Conservative Ideas Are Our Biggest Strength with Young Americans

by Kristen Soltis Anderson

It’s no secret that young Americans have it particularly rough these days. According to a survey of 800 registered voters aged 18 to 29 conducted for Crossroads Generation (a super PAC I advise) young voters are feeling the pain, and know Obama isn’t working. But that’s not the whole story; focusing solely on Obama’s failings misses an enormous opportunity to fight for the youth vote.

In the survey, only 22 percent thought their own financial situation had improved in the last year. Over a third of those with a bachelor’s degree said they were not financially independent from their parents, and a third said they’d moved home with their families to save money.

They also know that Obama hasn’t helped their situation. Only 22 percent think Obama has put policies into place that have made it easier for young people to get jobs, and only 29 percent think they are better off as a result of the stimulus package. The president’s job approval sits at 48 percent but falls to 36 percent among young independents.

We asked respondents why they approved or disapproved of Obama, and the most common word used by disapprovers was “economy.”

For young voters who approved, however, the result was surprising. The most often-used word in the responses? “Trying.” Obama is trying. He may be failing — they know it from the economic misery they face daily — but at least he’s trying.

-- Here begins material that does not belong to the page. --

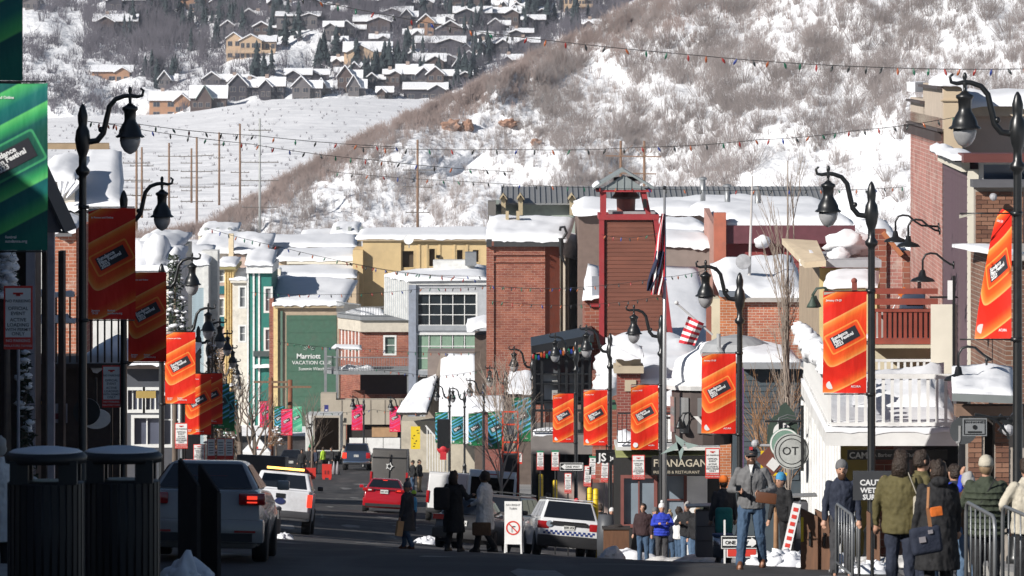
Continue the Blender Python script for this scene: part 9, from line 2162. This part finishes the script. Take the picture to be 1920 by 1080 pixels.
def leafy(px,top,bot,s,w_,label,seed,m,snow=0,name='evergreen_tree'):
 d=FP/s;x_=X(px,d);g=G(x_,d);rr=random.Random(seed);t=thing(name,label,'tree',(x_,d,g));z0_,z1_=Z(bot,d)-g,Z(top,d)-g
 MB().tube([(0,0,-.2),(0,0,z1_*.9)],[.1,.03],7).build('trunk',BARK,t,True)
 mb=MB();sn=MB()
 for k in range(900):
  f=rr.random();z=z0_+(z1_-z0_)*f;R_=w_/2*(1-f*.75)*rr.uniform(.3,1.05)*(.8+.4*noise.noise(Vector((f*6,k%7,seed))));a=rr.uniform(0,2*PI)
  p=Vector((math.cos(a)*R_,math.sin(a)*R_,z));e=rr.uniform(.07,.16);v1=Vector((rr.gauss(0,1),rr.gauss(0,1),rr.gauss(0,.6))).normalized()*e;v2=Vector((rr.gauss(0,1),rr.gauss(0,1),rr.gauss(0,.6))).normalized()*e*.6
  mb.add([p,p+v1,p+v2],[(0,1,2)])
  if rr.random()<snow:sn.ball(p+Vector((0,0,.03)),rr.uniform(.03,.1),6,4,(1.3,1.2,.6),.6,k)
 mb.build('crown',m,t)
 if snow:sn.build('snow_tufts',SNOW,t,True,kind='stuff')
DG=mat('dark_evergreen',(.03,.045,.025),rough=.9,var=.4);BG_=mat('brown_garland',(.13,.085,.045),rough=.9,var=.4,vs=6)
leafy(328,478,640,70,1.0,'snow dusted evergreen behind the second shaded banner',3,DG,.06)
for i,(px,tp,bt,s,w_,lb)in enumerate(((398,600,860,46,1.0,'brown leaved street tree in the lantern cluster, nearest'),(412,640,860,42,1.1,'brown leaved street tree in the lantern cluster, middle'),(436,690,860,36,1.0,'brown leaved street tree in the lantern cluster, furthest'))):leafy(px,tp,bt,s,w_,lb,20+i,BG_,.02,'street_tree')
leafy(46,660,950,108,.5,'dark garland wound post with snow tufts at the left porch',31,DG,.04,'garlanded_post')
leafy(14,470,560,108,.45,'snow laden bough at the far left edge',33,DG,.3,'snowy_shrub')
leafy(518,800,835,27,1.8,'orange brown shrub below the pink banners at the street end',35,mat('orange_twig',(.3,.17,.09)),.05,'brown_shrub')
t=thing('white_canopy_tent','small white canopy tent with red mark at the left of the street end','tent',(X(480,330),330,G(X(480,330),330)))
z_=Z(818,330)-t.location.z
MB().add([(-.9,0,z_-1.0),(.9,0,z_-1.0),(.9,1.6,z_-1.0),(-.9,1.6,z_-1.0),(0,.8,z_)],[(0,1,4),(1,2,4),(2,3,4),(3,0,4)]).build('canopy',WHITE,t);MB().box(-.88,.88,.01,.03,0,z_-1.0).build('side_cloth',WHITE,t);MB().cbox((0,-.02,z_-.7),.3,.02,.15).build('red_mark',NR,t)
for sx in (-.9,.9):MB().bar((sx,0,0),(sx,0,z_-1.0),.05).build('pole',GALV,t)
#thin blue winter air
if HAZE:
 hz=MB().box(-1900,1900,-80,4200,-60,90)
 m=bpy.data.materials.new('air');m.use_nodes=True;n=m.node_tree;n.nodes.remove(n.nodes['Principled BSDF'])
 pv=n.nodes.new('ShaderNodeVolumePrincipled');pv.inputs['Color'].default_value=(.8,.87,1,1);pv.inputs['Density'].default_value=HAZE;pv.inputs['Anisotropy'].default_value=.2
 n.links.new(pv.outputs[0],n.nodes['Material Output'].inputs['Volume'])
 o=hz.build('haze',m);o['kind']='stuff';o['label']='thin bluish winter haze filling the valley air';o['category']='haze'
bpy.data.scenes.remove(TMP)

What a low, low bar for conservatives to overcome.

Yet despite all of this — and even though Obama underperforms relative to 2008 — he still wins young voters by significant margins. They no longer think Obama is great, but the GOP needs to make a better case when it comes to getting the economy working for young people.

The good news for Republicans is that there’s a clear path to show them how they can do better: by focusing on our ideas, especially those about small business and entrepreneurship.

Some 67 percent felt that keeping taxes low on small businesses would make it easier for young people to get jobs. (Notably, only 36 percent felt the same way about lowering the corporate-tax rate, highlighting the importance of talking about “small businesses” instead of just “businesses.”)

Nearly half of the young voters we surveyed said they hope to start a business of their own some day, including 58 percent of the African American and 64 percent of the Latino respondents. We’re the party best suited to help them pursue that dream, and we need to make that case.  

Even the broad ideas that drive conservatism were well received: A majority think the government is trying to do too many things best left to the private sector and individuals, and only a quarter think the government is usually good at solving problems in our society.

Young voters know Obama hasn’t worked. Now it falls to the GOP to prove that they’d do better, and a focus on pro-small business policies is the clearest path forward.

— Kristen Soltis Anderson is a pollster with the Winston Group and communications advisor to Crossroads Generation. The Winston Group conducted the poll.